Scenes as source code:
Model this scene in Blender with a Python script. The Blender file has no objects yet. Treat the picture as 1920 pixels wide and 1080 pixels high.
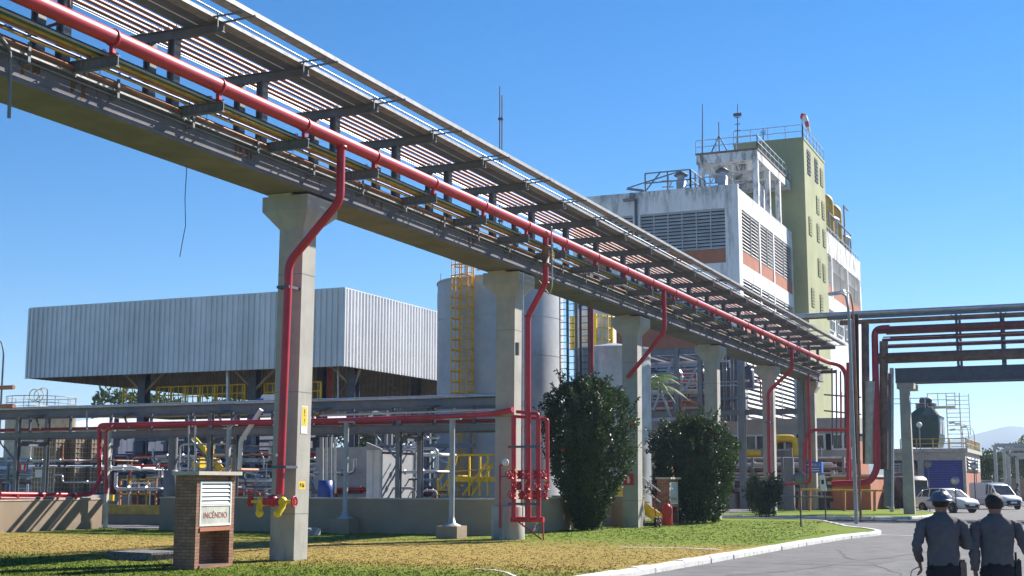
import bpy, math, random
from math import sin, cos, pi, radians, sqrt, atan2, tan
from mathutils import Vector, Matrix, noise
random.seed(7)
SC = bpy.context.scene
COL = SC.collection
# ---------------------------------------------------------------- camera, sky, sun
CH = 1.7; F = 2520.0; PITCH = radians(8.26); YAW = radians(23.2)
FW = Vector((-sin(YAW)*cos(PITCH), cos(YAW)*cos(PITCH), sin(PITCH)))
RT = Vector((cos(YAW), sin(YAW), 0)); UP = RT.cross(FW)
cam_d = bpy.data.cameras.new('camera'); cam = bpy.data.objects.new('camera', cam_d); COL.objects.link(cam)
cam.location = (0, 0, CH)
cam.rotation_euler = (radians(90)+PITCH, 0, YAW)
cam_d.sensor_width = 36.0; cam_d.lens = 36.0*F/1920.0
cam_d.clip_start = 0.1; cam_d.clip_end = 30000
SC.camera = cam
SUN = Vector((0.613, 1.16, 1.0)).normalized()
EL = math.asin(SUN.z); AZ = atan2(SUN.x, SUN.y)
w = bpy.data.worlds.new('World'); SC.world = w; w.use_nodes = True
nt = w.node_tree; nt.nodes.clear()
sky = nt.nodes.new('ShaderNodeTexSky'); sky.sky_type = 'NISHITA'; sky.sun_disc = False
sky.sun_elevation = EL; sky.sun_rotation = AZ; sky.altitude = 600; sky.air_density = 1.0; sky.dust_density = 0.0; sky.ozone_density = 6.0
bg = nt.nodes.new('ShaderNodeBackground'); bg.inputs[1].default_value = 0.062
wo = nt.nodes.new('ShaderNodeOutputWorld')
hs = nt.nodes.new('ShaderNodeHueSaturation'); hs.inputs['Saturation'].default_value = 1.30
nt.links.new(sky.outputs[0], hs.inputs['Color']); nt.links.new(hs.outputs[0], bg.inputs[0]); nt.links.new(bg.outputs[0], wo.inputs[0])
sd = bpy.data.lights.new('sun', 'SUN'); so = bpy.data.objects.new('sun', sd); COL.objects.link(so)
sd.energy = 5.0; sd.angle = radians(0.5); sd.color = (1.0, 0.94, 0.86)
so.rotation_euler = (-SUN).to_track_quat('-Z', 'Y').to_euler(); so.location = (30, 30, 60)
SC.view_settings.view_transform = 'Standard'; SC.view_settings.look = 'None'
SC.view_settings.exposure = 1.2; SC.view_settings.gamma = 1.0
SC.cycles.max_bounces = 6; SC.cycles.transparent_max_bounces = 8

# ---------------------------------------------------------------- helpers
def at(px, py, ax, v):
    """point on the real plane axis=v seen at photo pixel (px,py)"""
    d = FW*F + RT*(px-960) + UP*(540-py)
    t = (v-(0, 0, CH)[ax])/d[ax]
    return Vector((0, 0, CH)) + d*t
def aX(px, py, v): return at(px, py, 0, v)
def aY(px, py, v): return at(px, py, 1, v)
def aG(px, py, v=0): return at(px, py, 2, v)
ORG = {}
def V(*a): return Vector(a)
class B:
    """collects solids; build() links them as ONE mesh object"""
    def __init__(s): s.v = []; s.f = []; s.s = []
    def add(s, vs, fs, sm=False):
        n = len(s.v); s.v += [tuple(v) for v in vs]
        for f in fs: s.f.append(tuple(i+n for i in f)); s.s.append(sm)
        return s
    def box(s, a, b):
        x0, x1 = sorted((a[0], b[0])); y0, y1 = sorted((a[1], b[1])); z0, z1 = sorted((a[2], b[2]))
        return s.add([(x0,y0,z0),(x1,y0,z0),(x1,y1,z0),(x0,y1,z0),(x0,y0,z1),(x1,y0,z1),(x1,y1,z1),(x0,y1,z1)],
              [(0,3,2,1),(4,5,6,7),(0,1,5,4),(1,2,6,5),(2,3,7,6),(3,0,4,7)])
    def frus(s, a, b, za, zb):
        """tapered block: a,b = (x0,y0,x1,y1) rects at za, zb"""
        r = lambda q, z: [(q[0],q[1],z),(q[2],q[1],z),(q[2],q[3],z),(q[0],q[3],z)]
        return s.add(r(a, za)+r(b, zb), [(0,3,2,1),(4,5,6,7),(0,1,5,4),(1,2,6,5),(2,3,7,6),(3,0,4,7)])
    def bar(s, p, q, w, h=None, up=(0,0,1)):
        """rectangular bar from p to q"""
        h = h or w; p = Vector(p); q = Vector(q); d = (q-p).normalized(); u = Vector(up)
        if abs(d.dot(u)) > 0.98: u = Vector((0,1,0))
        a = d.cross(u).normalized(); u = a.cross(d)
        c = [(-1,-1),(1,-1),(1,1),(-1,1)]
        vs = [p+a*(i*w/2)+u*(j*h/2) for i, j in c]+[q+a*(i*w/2)+u*(j*h/2) for i, j in c]
        return s.add(vs, [(0,1,2,3),(7,6,5,4),(4,5,1,0),(5,6,2,1),(6,7,3,2),(7,4,0,3)])
    def ibar(s, p, q, w, h, t=0.02, up=(0,0,1)):
        """I section"""
        p = Vector(p); q = Vector(q); d = (q-p).normalized(); u = Vector(up)
        if abs(d.dot(u)) > 0.98: u = Vector((0,1,0))
        a = d.cross(u).normalized(); u = a.cross(d)
        s.bar(p+u*(h/2-t/2), q+u*(h/2-t/2), w, t, u); s.bar(p-u*(h/2-t/2), q-u*(h/2-t/2), w, t, u)
        return s.bar(p, q, t, h-2*t-0.001, u)
    def tube(s, pts, r, n=10, cap=True, fr=0.0, r2=None):
        pts = [Vector(p) for p in pts]
        if fr and len(pts) > 2:
            o = [pts[0]]
            for i in range(1, len(pts)-1):
                a, b, c = pts[i-1], pts[i], pts[i+1]
                d1 = (a-b); d2 = (c-b); k = min(fr, d1.length*0.45, d2.length*0.45)
                A = b+d1.normalized()*k; C2 = b+d2.normalized()*k
                for j in range(6):
                    t = j/5; o.append(A*(1-t)**2+b*2*t*(1-t)+C2*t*t)
            o.append(pts[-1]); pts = o
        m = len(pts); vs = []; nrm = None
        for i, p in enumerate(pts):
            d = (pts[min(i+1, m-1)]-pts[max(i-1, 0)]).normalized()
            if nrm is None:
                nrm = d.cross(Vector((0,0,1)) if abs(d.z) < 0.95 else Vector((1,0,0))).normalized()
            nrm = (nrm-d*nrm.dot(d)).normalized(); bn = d.cross(nrm)
            rr = r if r2 is None else r+(r2-r)*i/(m-1)
            for j in range(n):
                a = 2*pi*j/n; vs.append(p+nrm*(cos(a)*rr)+bn*(sin(a)*rr))
        fs = [(i*n+j, i*n+(j+1) % n, (i+1)*n+(j+1) % n, (i+1)*n+j) for i in range(m-1) for j in range(n)]
        s.add(vs, fs, n > 6)
        if cap:
            s.add(vs[:n], [tuple(reversed(range(n)))]); s.add(vs[-n:], [tuple(range(n))])
        return s
    def lathe(s, c, prof, n=24, ax='z', sm=True, cap=True):
        """prof = [(r,h)...] around axis through c"""
        vs = []
        for r, h in prof:
            for j in range(n):
                a = 2*pi*j/n; x, y = r*cos(a), r*sin(a)
                vs.append((c[0]+x, c[1]+y, c[2]+h) if ax == 'z' else ((c[0]+h, c[1]+x, c[2]+y) if ax == 'x' else (c[0]+y, c[1]+h, c[2]+x)))
        m = len(prof)
        s.add(vs, [(i*n+j, i*n+(j+1) % n, (i+1)*n+(j+1) % n, (i+1)*n+j) for i in range(m-1) for j in range(n)], sm)
        if prof[0][0] > 1e-4 and cap: s.add(vs[:n], [tuple(reversed(range(n)))])
        if prof[-1][0] > 1e-4 and cap: s.add(vs[-n:], [tuple(range(n))])
        return s
    def torus(s, c, R, r, ax='y', n=18, k=6):
        vs = []
        for i in range(n):
            a = 2*pi*i/n
            for j in range(k):
                b = 2*pi*j/k; q = R+r*cos(b); u, v, h = q*cos(a), q*sin(a), r*sin(b)
                vs.append({'z': (c[0]+u, c[1]+v, c[2]+h), 'y': (c[0]+u, c[1]+h, c[2]+v), 'x': (c[0]+h, c[1]+u, c[2]+v)}[ax])
        return s.add(vs, [(i*k+j, ((i+1) % n)*k+j, ((i+1) % n)*k+(j+1) % k, i*k+(j+1) % k) for i in range(n) for j in range(k)], True)
    def prism(s, pts, d):
        """polygon pts extruded by vector d"""
        n = len(pts); d = Vector(d); P2 = [Vector(p) for p in pts]
        return s.add(P2+[p+d for p in P2], [tuple(reversed(range(n))), tuple(range(n, 2*n))]+[(i, (i+1) % n, n+(i+1) % n, n+i) for i in range(n)])
    def sph(s, c, r, n=12, sq=(1,1,1)):
        pr = [(max(1e-5, r*sin(pi*i/(n//2)))*1.0, -r*cos(pi*i/(n//2))) for i in range(n//2+1)]
        b = B().lathe((0,0,0), pr, n)
        return s.add([(c[0]+v[0]*sq[0], c[1]+v[1]*sq[1], c[2]+v[2]*sq[2]) for v in b.v], b.f, True)
    def build(s, name, mat, parent=None, **kw):
        o = (0,0,0) if parent is None else ORG[parent.name]
        me = bpy.data.meshes.new(name)
        me.from_pydata([(v[0]-o[0], v[1]-o[1], v[2]-o[2]) for v in s.v], [], s.f)
        me.polygons.foreach_set('use_smooth', s.s); me.materials.append(mat); me.update()
        ob = bpy.data.objects.new(name, me); COL.objects.link(ob)
        ORG[ob.name] = o
        if parent is not None: ob.parent = parent
        for k, v in kw.items(): ob[k] = v
        return ob
def thing(name, label, cat, loc=(0,0,0), group=None):
    o = bpy.data.objects.new(name, None); COL.objects.link(o); o.location = loc; o.empty_display_size = 0.3
    o['label'] = label; o['category'] = cat
    if group: o['group'] = group
    ORG[o.name] = tuple(loc); return o
def one(b, name, mat, label, cat, group=None, at_=None):
    """a thing that is one mesh; its origin is put on its lowest point's centre"""
    xs = [v[0] for v in b.v]; ys = [v[1] for v in b.v]; zs = [v[2] for v in b.v]
    c = at_ or ((min(xs)+max(xs))/2, (min(ys)+max(ys))/2, min(zs))
    b.v = [(v[0]-c[0], v[1]-c[1], v[2]-c[2]) for v in b.v]
    ob = b.build(name, mat); ob.location = c; ORG[ob.name] = tuple(c)
    ob['label'] = label; ob['category'] = cat
    if group: ob['group'] = group
    return ob
def copy_tree(o, parent=None):
    c = o.copy(); COL.objects.link(c)
    if parent is not None: c.parent = parent
    for ch in list(o.children): copy_tree(ch, c)
    return c
def dup(o, loc, label=None, group=None, rz=None):
    c = copy_tree(o); c.location = loc; ORG[c.name] = tuple(loc)
    if label: c['label'] = label
    if group: c['group'] = group
    if rz is not None: c.rotation_euler.z = rz
    return c
def struct(b, name, mat, kind='structure'):
    o = b.build(name, mat); o['kind'] = kind; return o

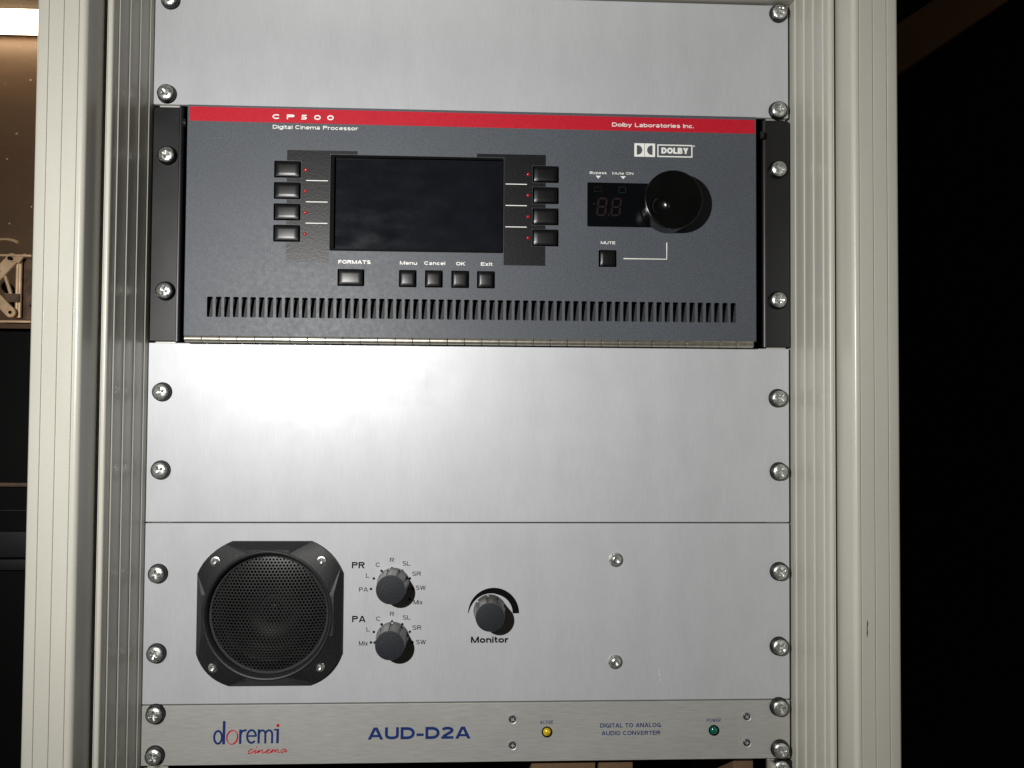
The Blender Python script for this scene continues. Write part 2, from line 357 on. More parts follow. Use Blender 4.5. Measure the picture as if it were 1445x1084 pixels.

# The exercise:
Pick out the lines that contain "pixels" and copy them.

# Finished answer:
Model this scene in Blender with a Python script. The Blender file has no objects yet. Treat the picture as 1920 pixels wide and 1080 pixels high.
The Blender Python script for this scene continues. Write part 2, from line 357 on. More parts follow. Use Blender 4.5. Measure the picture as if it were 1445x1084 pixels.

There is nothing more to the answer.